Słowa te wypowiedział Papież Jan Paweł II podczas pielgrzymki do Brazylii w 1982 r., kiedy zwracał się do wiernych zgromadzonych na stadionie Atletico w Kurytybie. Ojciec Święty powiedział wówczas, że świat – jak nigdy dotąd jeszcze w historii Kościoła – potrzebuje świętych, którzy poprzez swoją postawę ukażą sens życia w świętości. Nikt nie mógł jeszcze wtedy przypuszczać, że słowa Ojca Świętego będą miały profetyczny charakter.
Niespełna rok temu Papież Benedykt XVI wyniósł na ołtarze siostrę Paulinę, następnie zaś pierwszego świętego urodzonego w Brazylii, brata Galvao. 20 października br. kard. José Saraiva Martins, prefekt Kongregacji Spraw Kanonizacyjnych, z upoważnienia Benedykta XVI dokonał beatyfikacji Albertiny Berkenbrock.
Uroczystość wyniesienia na ołtarze kolejnej brazylijskiej świętej, zorganizowana na południu kraju w Tubarao, zgromadziła rzesze wiernych. Ta niespełna 12-letnia dziewczynka poniosła śmierć męczeńską w 1931 roku w obronie czystości. Już od wczesnych lat dzieciństwa Albertina wykazywała wielkie oddanie Bogu i ukochanie Bożych przykazań. Często uczestniczyła we Mszy św., regularnie przystępowała do sakramentów pokuty i Eucharystii. Po uroczystości Pierwszej Komunii Świętej, którą przyjęła w 9. roku życia, stwierdziła, że to największy dar, jaki otrzymała od Jezusa, i Jemu się całkowicie oddała, ofiarowując swoją czystość. Kilka lat później w jej obronie oddała swoje życie. Została zamordowana przez napastnika, którym był współpracownik jej ojca.

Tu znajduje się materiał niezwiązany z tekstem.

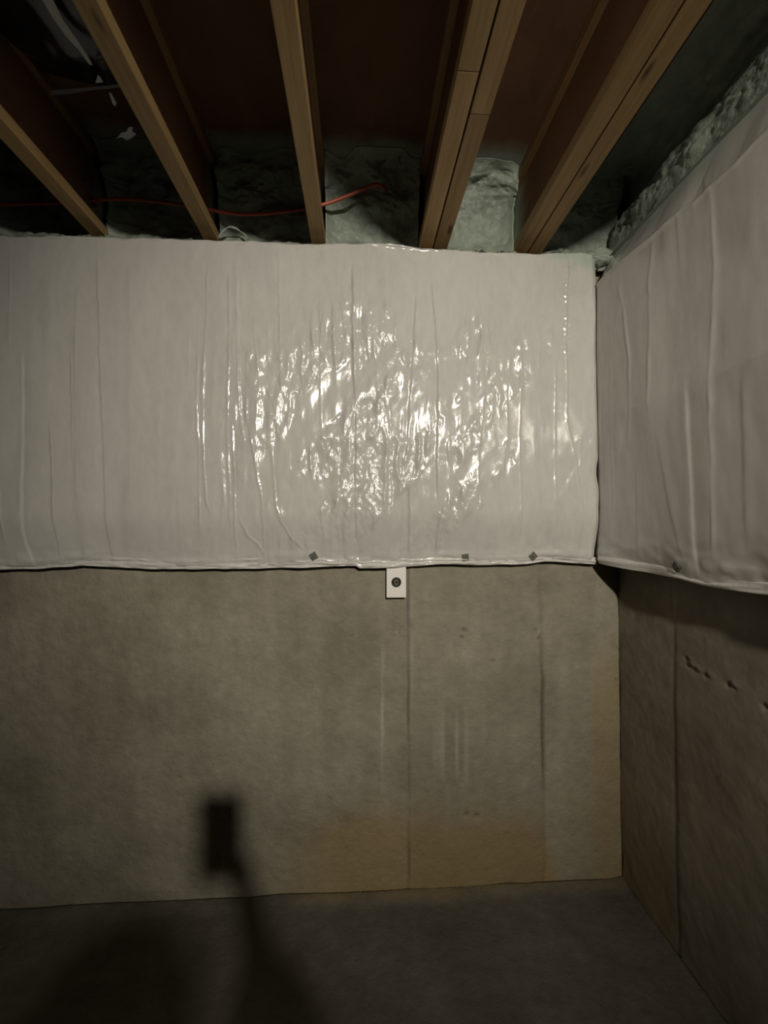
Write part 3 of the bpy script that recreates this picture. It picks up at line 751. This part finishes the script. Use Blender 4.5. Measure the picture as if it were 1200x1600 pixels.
# ------------------------------------------------------------------ white block with a round black socket, on the wall under the hem
b0 = on_y(604, 934, YW - 0.030); b1 = on_y(634.5, 876, YW - 0.030)
blk = empty('wall_block', (0.5 * (b0[0] + b1[0]), YW - 0.002, b0[1]), 'small white block with a round black socket, on the concrete just under the film', 'wall block')
wx, hz_ = 0.5 * (b1[0] - b0[0]), b1[1] - b0[1]
link('housing', box_mesh('housing', (-wx, -0.028, 0), (wx, 0.0, hz_), 0.0018), M_BLOCK, blk)
sx, sz = on_y(619.3, 909.5, YW - 0.030)
def at_socket(me, mt, nm):
    o = link(nm, me, mt, blk, smooth=True); o.location = (sx - blk.location.x, -0.028, sz - b0[1]); return o
R0 = 7.6 / (F_PX / (YW - 0.03))
at_socket(lathe_mesh('socket_rim', [(R0, 0.0), (R0, 0.003), (R0 * 0.93, 0.0042), (R0 * 0.62, 0.0042), (R0 * 0.55, 0.002), (R0 * 0.55, 0.0)], 32, 'y'), M_RING, 'socket_rim')
at_socket(lathe_mesh('inner_ring', [(R0 * 0.53, 0.0), (R0 * 0.53, 0.0032), (R0 * 0.47, 0.0038), (R0 * 0.38, 0.0038), (R0 * 0.32, 0.0032), (R0 * 0.32, 0.0)], 28, 'y'), M_BRASS, 'inner_ring')['label'] = 'dull brass inner ring'
at_socket(lathe_mesh('core', [(R0 * 0.31, 0.0), (R0 * 0.31, 0.0014), (R0 * 0.2, 0.0022), (0.0, 0.0024)], 20, 'y'), M_RING, 'core')

# ------------------------------------------------------------------ red cable through the joist webs
pts = []
for px, py in cable_px:
    x, z = on_y(px, py, CABLE_Y); pts.append((x, CABLE_Y, z))
x, y, z = pts[-1]
pts += [(x + 0.035, CABLE_Y + 0.03, z + 0.015), (x + 0.05, CABLE_Y + 0.065, z + 0.02)]
o = link('cable', tube_mesh('cable', spline(pts, 10), 0.0062, 10), M_RED, smooth=True)
tag(o, 'orange-red cable sagging through the joists above the back wall', 'cable')

# ------------------------------------------------------------------ black film stapled up in the left joist bays
def film(xa, xb, ya, yb, zc, seed, label):
    xs_, ys_ = np.linspace(xa, xb, 60), np.linspace(ya, yb, 130)
    A, B = np.meshgrid(xs_, ys_)
    u = (A - xa) / (xb - xa)
    Zf = zc + 0.05 * (2 * u - 1) ** 2 + 0.012 * fbm(A * 7, B * 5, seed, 3) + 0.006 * (1 - np.abs(vnoise(A * 13 + B * 6, B * 4, seed + 7))) 
    Zf += 0.03 * sstep(yb - 0.12, yb, B)
    P = np.stack([A, B, Zf], -1)[::-1]
    bm_me = grid_mesh('black_film', P)
    o = link('black_film', bm_me, M_BLACK_FILM, smooth=True)
    m = o.modifiers.new('thickness', 'SOLIDIFY'); m.thickness = 0.0008
    return tag(o, label, 'plastic film')
f1 = film(-0.9965 + 0.006, -0.5765 - 0.006, -0.6, 1.30, CAM_Z + 1.285, 1000, 'shiny black plastic film stapled in the bay between the two leftmost joists')
f2 = film(-1.405 + 0.006, -0.9965 - 0.006, -0.6, 1.25, CAM_Z + 1.285, 1020, 'black plastic film in the bay at the left edge, left of the leftmost joist')
def film_patch(px_pts, z, nm, mt, th=0.0012):
    vs = []
    for (a, b) in px_pts:
        x, y = on_z(a, b, z); vs.append((x, y))
    n = len(vs)
    zz = [z + 0.004 * math.sin(3.1 * i) for i in range(n)]
    V = [(vs[i][0], vs[i][1], zz[i]) for i in range(n)] + [(vs[i][0], vs[i][1], zz[i] + th) for i in range(n)]
    Fc = [tuple(range(n - 1, -1, -1)), tuple(range(n, 2 * n))] + [(i, (i + 1) % n, n + (i + 1) % n, n + i) for i in range(n)]
    me = bpy.data.meshes.new(nm); me.from_pydata(V, [], Fc); me.update()
    return link(nm, me, mt, f1)
zr = CAM_Z + 1.262  # pale shapes at this height stand in for glints on the film
film_patch([(62, -6), (80, -6), (98, 30), (120, 62), (136, 85), (145, 103), (139, 100), (122, 78), (103, 56), (84, 32)], zr, 'glint_strip', M_GLINT)['label'] = 'pale strip in place of a glint'
film_patch([(149, 130), (153, 117), (157, 121), (161, 129)], zr, 'glint_patch', M_GLINT)['label'] = 'pale patch in place of a glint'
film_patch([(170, 144), (174, 146), (182, 161), (180, 167), (176, 162)], zr, 'glint_patch', M_GLINT)['label'] = 'pale patch in place of a glint'
film_patch([(182, 216), (190, 207), (197, 206), (201, 199), (208, 198), (206, 205), (213, 209), (206, 216), (198, 219), (190, 215)], zr - 0.004, 'glint_patch', M_GLINT)['label'] = 'pale patch in place of a glint'
film_patch([(78, 141), (110, 139), (145, 135), (176, 132), (194, 131), (194, 136), (170, 138), (140, 142), (105, 147), (80, 150)], zr + 0.003, 'film_seam', M_GREYTAPE)['label'] = 'greyish seam'

# small torn curl of foam where the film meets the second joist
pts = [on_y(a, b, YB + 0.045) for a, b in [(341, 372), (347, 362), (357, 356), (368, 357), (377, 362), (384, 369), (388, 375)]]
o = link('foam_curl', tube_mesh('foam_curl', spline([(p[0], YB + 0.045 + 0.004 * math.sin(i * 2), p[1]) for i, p in enumerate(pts)], 8), [0.002 + 0.003 * abs(math.sin(i * 0.21)) for i in range(49)], 10), M_FOAM, smooth=True)
tag(o, 'small pale curl of torn foam where the film meets the joist over the red cable', 'foam scrap')

# ------------------------------------------------------------------ unseen lamp behind the photographer, dish added to suit its narrowed cone
m_glow = bpy.data.materials.new('added_bulb_glow'); m_glow.use_nodes = True
nt = m_glow.node_tree; nt.nodes.clear()
em = node(nt, 'ShaderNodeEmission'); em.inputs[0].default_value = (*LAMP_COLOR, 1); em.inputs[1].default_value = 40.0
out = node(nt, 'ShaderNodeOutputMaterial'); nt.links.new(em.outputs[0], out.inputs[0])
M_ALU = mat('added_lamp_aluminium', (0.6, 0.6, 0.6), 0.35, 0.5, 0.9)[0]
lamp = empty('unseen_lamp', LAMP_POS, 'unseen lamp behind the person, work-lamp dish added to shape its light', 'lamp')
q = (LAMP_AIM - LAMP_POS).to_track_quat('Z', 'Y')
for nm, prof_, mt in (('added_bulb', [(0.0, -0.036), (0.016, -0.040), (0.026, -0.052), (0.029, -0.064), (0.024, -0.080), (0.015, -0.098), (0.0, -0.10)], m_glow),
                      ('added_dish', [(0.100, -0.030), (0.094, -0.055), (0.076, -0.085), (0.046, -0.108), (0.022, -0.116), (0.022, -0.119), (0.048, -0.111), (0.078, -0.088), (0.097, -0.056), (0.103, -0.030), (0.100, -0.030)], M_ALU),
                      ('lamp_socket', [(0.0, -0.098), (0.020, -0.100), (0.021, -0.165), (0.012, -0.175), (0.0, -0.176)], M_RING)):
    o = link(nm, lathe_mesh(nm, prof_, 28), mt, lamp, smooth=True); o.rotation_euler = q.to_euler()
bk = q @ Vector((0, 0, -0.172))
top = SUB - LAMP_POS.z
link('added_cord', tube_mesh('added_cord', spline([bk, bk + Vector((0.0, -0.05, 0.03)), (bk.x + 0.02, bk.y - 0.03, top * 0.6), (bk.x, bk.y, top - 0.001)], 8), 0.0035, 8), M_RING, lamp, smooth=True)

# ------------------------------------------------------------------ the photographer, whose head, arm and phone shade the floor and lower wall
M_SKIN = mat('skin', (0.50, 0.32, 0.22), 0.5, 0.4)[0]
M_HAIR = mat('dark_hair', (0.035, 0.024, 0.016), 0.6, 0.3)[0]
M_SWEATER = mat('navy_knit', (0.045, 0.055, 0.085), 0.9, 0.2)[0]
M_DENIM = mat('dark_denim', (0.06, 0.075, 0.11), 0.9, 0.2)[0]
M_SHOE = mat('black_leather', (0.02, 0.02, 0.02), 0.5, 0.4)[0]
M_PHONE = mat('phone_glass', (0.01, 0.01, 0.012), 0.15, 0.5)[0]
M_EYE = mat('eye_white', (0.7, 0.68, 0.65), 0.2, 0.5)[0]
def skin_body(name, chains, mt, parent=None, sub=2, root=0):
    """chains: list of [(x, y, z, rx, ry), ...]; points closer than 0.1 mm are shared"""
    keys, V, R, E = {}, [], [], []
    for ch in chains:
        prev = None
        for p in ch:
            k = tuple(round(c, 4) for c in p[:3])
            if k not in keys:
                keys[k] = len(V); V.append(p[:3]); R.append((p[3], p[4] if len(p) > 4 else p[3]))
            i = keys[k]
            if prev is not None: E.append((prev, i))
            prev = i
    me = bpy.data.meshes.new(name); me.from_pydata(V, E, []); me.update()
    o = link(name, me, mt, parent)
    o.modifiers.new('skin', 'SKIN').use_smooth_shade = True
    lay = me.skin_vertices[0] if me.skin_vertices else None
    if lay is None:
        bm = bmesh.new(); bm.from_mesh(me); bm.verts.layers.skin.verify(); bm.to_mesh(me); bm.free(); lay = me.skin_vertices[0]
    for i, r in enumerate(R):
        lay.data[i].radius = r; lay.data[i].use_root = (i == root)
    s = o.modifiers.new('smooth', 'SUBSURF'); s.levels = sub; s.render_levels = sub
    return o
cz = CAM_Z
per = empty('person', (0, -0.48, 0), 'person in a navy sweater and jeans behind the camera, holding up a phone', 'person')
oy = 0.48                                   # the Empty stands at y = -0.48, so local y = world y + 0.48
def L(x, y, z, *r): return (x, y + oy, z - (0.085 * min(1.0, max(0.0, (z - 0.1) / 0.5)) if y < -0.29 or z < 1.0 else 0.0), *r)
pel, spi, che, nkb = L(0, -0.50, 0.90, .125, .10), L(0, -0.505, 1.06, .115, .09), L(0, -0.50, 1.20, .13, .10), L(0, -0.475, 1.335, .07, .06)
nek, skl, skm, skt = L(-.006, -.440, 1.40, .048), L(-.012, -.396, 1.450, .066, .060), L(-.013, -.402, 1.515, .080), L(-.013, -.405, 1.572, .058)
shR, elR, wrR, pmR = L(.165, -.47, 1.30, .058), L(.195, -.255, cz - .315, .043), L(.062, -.062, cz - .165, .026), L(.038, -.034, cz - .125, .022, .014)
shL, elL, wrL, pmL = L(-.165, -.49, 1.30, .058), L(-.215, -.50, 1.06, .042), L(-.225, -.44, .84, .026), L(-.225, -.425, .77, .030, .014)
chains = [[pel, spi, che, nkb, nek, skl, skm, skt],
          [skm, L(-.013, -.325, 1.498, .015), L(-.013, -.306, 1.478, .011)],               # nose
          [skm, L(-.098, -.405, 1.508, .012, .020)], [skm, L(.072, -.405, 1.508, .012, .020)],   # ears
          [che, shR, elR, wrR, pmR], [che, shL, elL, wrL, pmL]]
for k, (dz_, ln) in enumerate(((-.092, .026), (-.110, .034), (-.128, .030), (-.145, .020))):      # fingers closed round the phone's far side
    chains.append([pmR, L(.036, -.018, cz + dz_, .0095), L(.034, .004, cz + dz_, .0085), L(.016, .0105, cz + dz_ + .004, .008), L(.016 - ln, .0100, cz + dz_ + .006, .0068)])
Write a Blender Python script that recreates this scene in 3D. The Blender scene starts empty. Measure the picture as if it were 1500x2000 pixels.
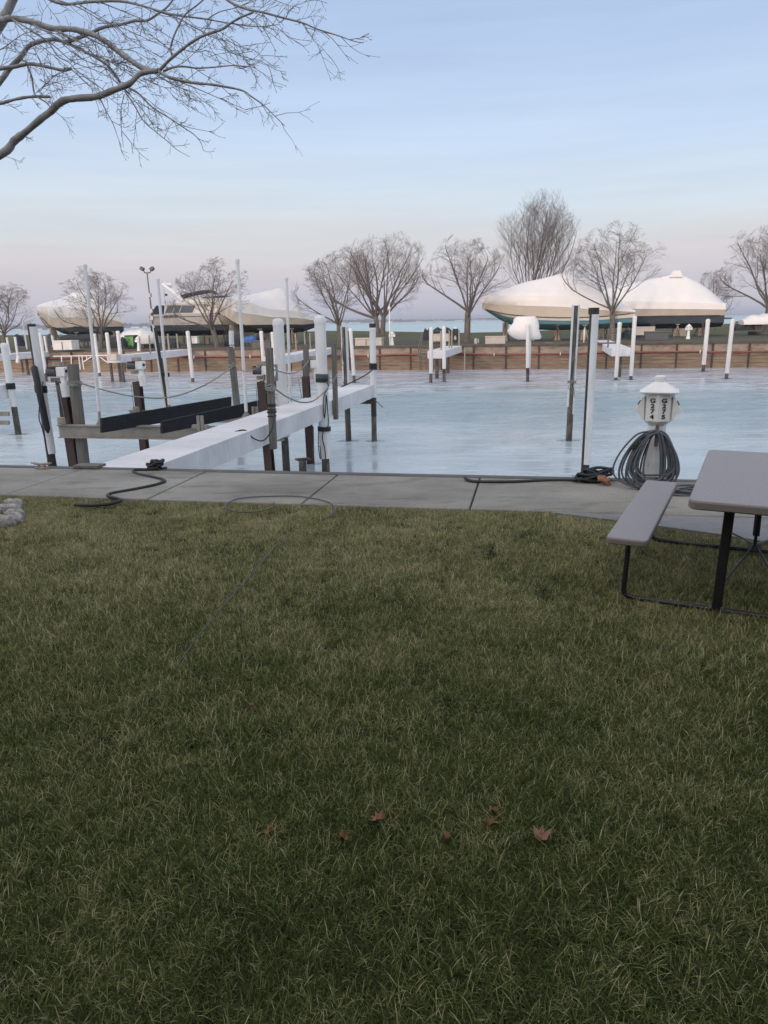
import bpy, math, random
import numpy as np
from mathutils import Vector, Matrix
random.seed(7); rng=np.random.default_rng(7)
S=bpy.context.scene; COL=S.collection
# ------------------------------------------------------------------ camera
F=1420.0; H=1.75; TH=math.radians(1.15); HY=627.5
PIT=math.atan((1000-HY)/F)
_r0=np.array([1,0,0.]); _f=np.array([0,math.cos(PIT),-math.sin(PIT)]); _u0=np.array([0,math.sin(PIT),math.cos(PIT)])
_r=math.cos(TH)*_r0-math.sin(TH)*_u0; _u=math.cos(TH)*_u0+math.sin(TH)*_r0; _C=np.array([0,0,H])
cam=bpy.data.cameras.new('camera'); co=bpy.data.objects.new('camera',cam); COL.objects.link(co); S.camera=co
cam.sensor_fit='VERTICAL'; cam.sensor_height=36; cam.lens=F*36/2000; cam.clip_start=.05; cam.clip_end=30000
co.matrix_world=Matrix(((_r[0],_u[0],-_f[0],0),(_r[1],_u[1],-_f[1],0),(_r[2],_u[2],-_f[2],H),(0,0,0,1)))
def ray(x,y): return _f*F+_r*(x-750)-_u*(y-1000)
def gp(x,y,z=0.): d=ray(x,y); return _C+d*((z-H)/d[2])          # point of the plane z seen at that place
def dp(x,y,Y): d=ray(x,y); return _C+d*(Y/d[1])                 # point at world depth Y
def psz(P): return float((np.array(P)-_C).dot(_f))/F            # metres per photo pixel at P
# ------------------------------------------------------------------ world, sun, exposure
SUN_EL=math.radians(8.0); SUN_AZ=math.atan2(-.47,-.88)
w=bpy.data.worlds.new('World'); S.world=w; w.use_nodes=True
nt=w.node_tree; nt.nodes.clear()
def N(nt,t,**k):
    n=nt.nodes.new(t)
    for a,b in k.items():
        if a in n.inputs.keys() if False else False: pass
        setattr(n,a,b)
    return n
def L(nt,a,b): nt.links.new(a,b)
out=N(nt,'ShaderNodeOutputWorld'); bg=N(nt,'ShaderNodeBackground'); L(nt,bg.outputs[0],out.inputs[0]); bg.inputs[1].default_value=.1
sky=N(nt,'ShaderNodeTexSky'); sky.sky_type='NISHITA'; sky.sun_disc=False; sky.sun_elevation=SUN_EL; sky.sun_rotation=SUN_AZ
sky.air_density=1.0; sky.dust_density=1.2; sky.ozone_density=2.0
tc=N(nt,'ShaderNodeTexCoord'); sx=N(nt,'ShaderNodeSeparateXYZ'); L(nt,tc.outputs['Generated'],sx.inputs[0])
# faint uneven cirrus bends the height at which the colours change
mp=N(nt,'ShaderNodeMapping'); mp.inputs['Scale'].default_value=(1.6,1.6,14); mp.inputs['Rotation'].default_value=(0,math.radians(6),0); L(nt,tc.outputs['Generated'],mp.inputs[0])
nz=N(nt,'ShaderNodeTexNoise'); nz.inputs['Scale'].default_value=1.6; nz.inputs['Detail'].default_value=5; nz.inputs['Roughness'].default_value=.55; L(nt,mp.outputs[0],nz.inputs[0])
m1=N(nt,'ShaderNodeMath',operation='MULTIPLY_ADD'); L(nt,nz.outputs[0],m1.inputs[0]); m1.inputs[1].default_value=.09; L(nt,sx.outputs[2],m1.inputs[2])
m2=N(nt,'ShaderNodeMath',operation='SUBTRACT'); L(nt,m1.outputs[0],m2.inputs[0]); m2.inputs[1].default_value=.045
cr=N(nt,'ShaderNodeValToRGB'); L(nt,m2.outputs[0],cr.inputs[0])
def srgb(r,g,b):
    f=lambda c:(c/255/12.92 if c<=10 else ((c/255+.055)/1.055)**2.4)
    return (f(r),f(g),f(b))
stops=[(0.0,(196,197,216)),(.03,(207,203,217)),(.07,(221,214,219)),(.105,(223,225,229)),(.15,(218,230,242)),(.21,(206,225,251)),(.33,(183,205,239)),(.5,(190,207,232)),(1,(198,207,224))]
while len(cr.color_ramp.elements)<len(stops): cr.color_ramp.elements.new(.5)
for e,(p_,c_) in zip(cr.color_ramp.elements,stops): e.position=p_; e.color=(*srgb(*c_),1)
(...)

Wszystkie wspomniane postacie skłaniają do refleksji, jak wielkie wyczucie potrzeby czasu miał Jan Paweł II, mówiąc o potrzebie świadectwa świętych. W Brazylii listopad został ogłoszony miesiącem modlitwy o nowych świętych. Z tej racji odbyło się wiele pielgrzymek do miejsc, w których oddaje się cześć beatyfikowanym i kanonizowanym. Brazylia może być dumna ze swoich orędowników w niebie. Dają oni bowiem współczesnym wspaniały przykład do naśladowania ich życia.